Fifthly, we can assume that a play will get out of jail immediately by paying or by having a card - it makes little difference to distributions (though we could simulate runs where the play prefers to get out of jail using a double, this means they'd only move

This means the simulation is pretty simple:

  • We need an array of 40 locations to hold popularities.
  • We need to simulate two dice for moving parts: the sum of two random numbers 1..6.
  • We need to redirect the locations if we land on one of the 3 Chance or 3 Community Chest locations or Goto Jail.
  • The redirect locations are: 0 (GO), 10 (Jail), 11 (Pall Mall), 15 (Marlebone stations), 24 (Trafalgar Square), 39 (Mayfair) or back 3 spaces, but Community Chest is limited to the first two.
  • We could calculate going to jail if the last 3 rolls are matching pairs and this would mean an extra jail visit every 1/216 throws on average.
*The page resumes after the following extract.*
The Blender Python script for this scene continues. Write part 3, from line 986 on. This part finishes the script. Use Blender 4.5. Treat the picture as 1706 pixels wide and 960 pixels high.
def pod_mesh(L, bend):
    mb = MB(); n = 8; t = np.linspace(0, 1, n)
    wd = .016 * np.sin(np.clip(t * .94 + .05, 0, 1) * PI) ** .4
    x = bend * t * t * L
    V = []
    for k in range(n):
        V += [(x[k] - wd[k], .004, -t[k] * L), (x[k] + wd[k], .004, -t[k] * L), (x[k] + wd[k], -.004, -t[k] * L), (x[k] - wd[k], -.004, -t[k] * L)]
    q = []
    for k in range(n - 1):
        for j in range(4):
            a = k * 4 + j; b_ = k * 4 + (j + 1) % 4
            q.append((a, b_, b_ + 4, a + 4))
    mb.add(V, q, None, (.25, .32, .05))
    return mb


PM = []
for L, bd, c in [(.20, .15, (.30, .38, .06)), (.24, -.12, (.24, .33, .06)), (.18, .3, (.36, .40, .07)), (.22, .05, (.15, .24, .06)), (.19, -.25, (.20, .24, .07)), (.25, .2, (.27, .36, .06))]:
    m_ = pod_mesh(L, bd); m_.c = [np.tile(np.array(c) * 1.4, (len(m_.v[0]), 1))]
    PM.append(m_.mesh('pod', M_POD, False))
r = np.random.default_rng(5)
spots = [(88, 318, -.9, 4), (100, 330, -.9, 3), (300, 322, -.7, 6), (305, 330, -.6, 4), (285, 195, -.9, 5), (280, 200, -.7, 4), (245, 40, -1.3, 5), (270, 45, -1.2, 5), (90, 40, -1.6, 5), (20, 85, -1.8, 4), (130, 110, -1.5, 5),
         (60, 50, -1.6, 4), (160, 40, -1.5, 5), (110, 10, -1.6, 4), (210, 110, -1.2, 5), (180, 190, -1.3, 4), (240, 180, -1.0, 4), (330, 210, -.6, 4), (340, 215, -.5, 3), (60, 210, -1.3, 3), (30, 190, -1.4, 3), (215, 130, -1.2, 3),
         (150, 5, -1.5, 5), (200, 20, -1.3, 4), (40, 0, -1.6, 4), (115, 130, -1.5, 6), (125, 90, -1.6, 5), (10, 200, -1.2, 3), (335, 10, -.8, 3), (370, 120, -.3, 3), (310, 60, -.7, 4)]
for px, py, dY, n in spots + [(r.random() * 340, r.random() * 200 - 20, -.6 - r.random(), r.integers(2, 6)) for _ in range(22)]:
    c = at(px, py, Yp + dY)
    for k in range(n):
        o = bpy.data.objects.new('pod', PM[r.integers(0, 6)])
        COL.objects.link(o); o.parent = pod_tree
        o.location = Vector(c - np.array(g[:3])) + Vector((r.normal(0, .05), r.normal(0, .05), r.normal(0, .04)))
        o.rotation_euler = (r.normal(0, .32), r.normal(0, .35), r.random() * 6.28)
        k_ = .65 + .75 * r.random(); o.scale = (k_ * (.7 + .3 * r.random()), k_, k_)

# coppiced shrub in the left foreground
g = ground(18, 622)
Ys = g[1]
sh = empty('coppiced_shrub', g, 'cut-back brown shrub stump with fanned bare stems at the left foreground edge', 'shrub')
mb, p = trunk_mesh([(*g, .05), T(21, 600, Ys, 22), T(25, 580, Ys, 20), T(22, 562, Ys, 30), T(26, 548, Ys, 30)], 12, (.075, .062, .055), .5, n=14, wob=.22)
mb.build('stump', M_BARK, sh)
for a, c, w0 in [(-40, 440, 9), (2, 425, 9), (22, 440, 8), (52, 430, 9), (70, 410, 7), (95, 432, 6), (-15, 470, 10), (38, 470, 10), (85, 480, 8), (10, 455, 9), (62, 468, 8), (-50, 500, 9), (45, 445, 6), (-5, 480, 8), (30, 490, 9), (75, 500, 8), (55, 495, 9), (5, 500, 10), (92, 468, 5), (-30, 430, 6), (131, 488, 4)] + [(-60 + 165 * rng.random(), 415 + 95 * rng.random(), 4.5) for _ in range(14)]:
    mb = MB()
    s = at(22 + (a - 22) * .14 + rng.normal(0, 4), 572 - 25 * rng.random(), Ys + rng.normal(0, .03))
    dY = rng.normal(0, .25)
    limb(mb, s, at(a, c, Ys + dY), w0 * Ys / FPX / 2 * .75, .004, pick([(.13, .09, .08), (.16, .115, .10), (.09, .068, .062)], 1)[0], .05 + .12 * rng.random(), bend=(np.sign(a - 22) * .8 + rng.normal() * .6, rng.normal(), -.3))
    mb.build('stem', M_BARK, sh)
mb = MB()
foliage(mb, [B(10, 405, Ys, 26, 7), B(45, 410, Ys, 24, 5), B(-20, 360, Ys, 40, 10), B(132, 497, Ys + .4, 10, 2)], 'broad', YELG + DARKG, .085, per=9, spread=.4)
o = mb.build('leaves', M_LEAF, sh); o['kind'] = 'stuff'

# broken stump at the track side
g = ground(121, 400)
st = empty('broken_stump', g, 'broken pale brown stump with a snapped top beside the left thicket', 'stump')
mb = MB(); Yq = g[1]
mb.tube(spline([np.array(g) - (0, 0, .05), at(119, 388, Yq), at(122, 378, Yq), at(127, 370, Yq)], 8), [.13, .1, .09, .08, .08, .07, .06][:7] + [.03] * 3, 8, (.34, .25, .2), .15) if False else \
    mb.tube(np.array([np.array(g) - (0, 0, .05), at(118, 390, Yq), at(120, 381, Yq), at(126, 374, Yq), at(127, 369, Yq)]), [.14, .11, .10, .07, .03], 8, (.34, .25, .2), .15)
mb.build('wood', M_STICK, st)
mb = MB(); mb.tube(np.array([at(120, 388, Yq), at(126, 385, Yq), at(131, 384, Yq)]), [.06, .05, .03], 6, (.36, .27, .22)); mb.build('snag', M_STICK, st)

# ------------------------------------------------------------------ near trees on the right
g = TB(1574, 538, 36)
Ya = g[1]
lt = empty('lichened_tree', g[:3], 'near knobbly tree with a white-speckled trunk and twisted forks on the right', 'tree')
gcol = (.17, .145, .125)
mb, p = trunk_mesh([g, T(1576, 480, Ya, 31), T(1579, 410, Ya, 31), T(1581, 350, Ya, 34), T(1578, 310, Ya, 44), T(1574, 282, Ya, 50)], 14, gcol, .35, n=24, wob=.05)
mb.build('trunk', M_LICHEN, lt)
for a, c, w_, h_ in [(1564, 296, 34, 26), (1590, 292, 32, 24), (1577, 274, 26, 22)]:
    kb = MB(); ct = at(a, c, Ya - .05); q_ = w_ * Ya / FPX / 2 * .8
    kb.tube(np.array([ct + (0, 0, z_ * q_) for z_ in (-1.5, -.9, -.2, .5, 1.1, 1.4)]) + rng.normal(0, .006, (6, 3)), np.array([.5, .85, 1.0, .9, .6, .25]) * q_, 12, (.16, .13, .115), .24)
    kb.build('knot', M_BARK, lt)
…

Getting out of jail by throwing a matching pair wouldn't affect results because the throw only puts the player into the 'just visiting' location and thus doesn't affect where they land after leaving jail.
  • Periodically we should display the current popularities.
With all these rules apart from the even dice jail rule and using the normal ZX81 Basic space-saving rules we can squeeze the code into 1Kb.


Line numbers take up 21*5 = 105b. The main code takes up another 305b. M$ takes about 45 bytes variables take up about 6*4 = 24 bytes. The screen takes 160 bytes, making a total of 639 bytes, which is within the limit of a 1K ZX81.

Results

It's just a list of numbers representing the popularity of every location from GO to Mayfair:

The ZX81 is really slow when run in SLOW mode, taking 0.6 seconds per go, or about 84 seconds per round including the printing. About 4,000 runs were taken which took nearly an hour. We could speed this up by running in fast mode; removing lines 25 and replacing line 130 with GOTO 30. Then it would take 0.15s per run, so 4000 runs will take 10 minutes.

What the results mean:

Site Pop Site Pop
Old Kent 32 Whitechapel 41
King's Cross 29 Angel 40
Euston 43 Pentonville 36
Pall Mall 46 Electric 41
Whitehall 35 Northumberland 40
Marlebone 40 Bow St 47
Marlborough 51 Vine St 44
Strand 47 Fleet St 52
Trafalgar 58 Fenchurch 43
Leicester 44 Coventry 40
Water 47 Piccadilly 49
Regent 46 Oxford 39
Bond 32 Liverpool 45
Park Lane 29 Mayfair 51

In this run there were 4173 throws, so there would have been 19 extra go to jail's due to three successive pairs (boosting Electric to Strand by about 7%).

We can see that the four most popular places are Trafalgar, Fleet St, Marlborough and Mayfair and at the other end of the scale, Park Lane, King's cross, Old Kent Road, and Bond Street are significantly less likely. It's understandable that Marlborough would be likely, but I would have thought Bow Street would have been equally likely (both 5/36 probability), but Trafalgar was unexpected - except that it's an actual card destination. We know that Chance was hit (47+70+54 = 171) times without the player being redirected (11/16), so in total it was hit 248 times and therefore 15 of these involved jumps to Trafalgar (lowering the hit rate to 52). A similar number of hits redirected to Mayfair (51-15 = 45 still leaving it more popular than Park Lane).

The sample size is about 4173 across 40 locations, about 104 hits per location, so the variance will be fairly significant. Therefore I haven't deduced too many details from the results.

Conclusions

The main conclusion is this: it's perfectly possible to solve an interesting question by simulation on an old computer with minimal memory. Even on a 1Kb ZX81 there was spare space. It's worth considering what the minimal computing resources are to solve the same problem. It's certainly under 1Kb, so a basic Jupiter Ace or a 1Kb MSP430 should easily be possible along with a PIC16F54 or even maybe an ancient 1802-based ELF computer with the standard 256b of RAM.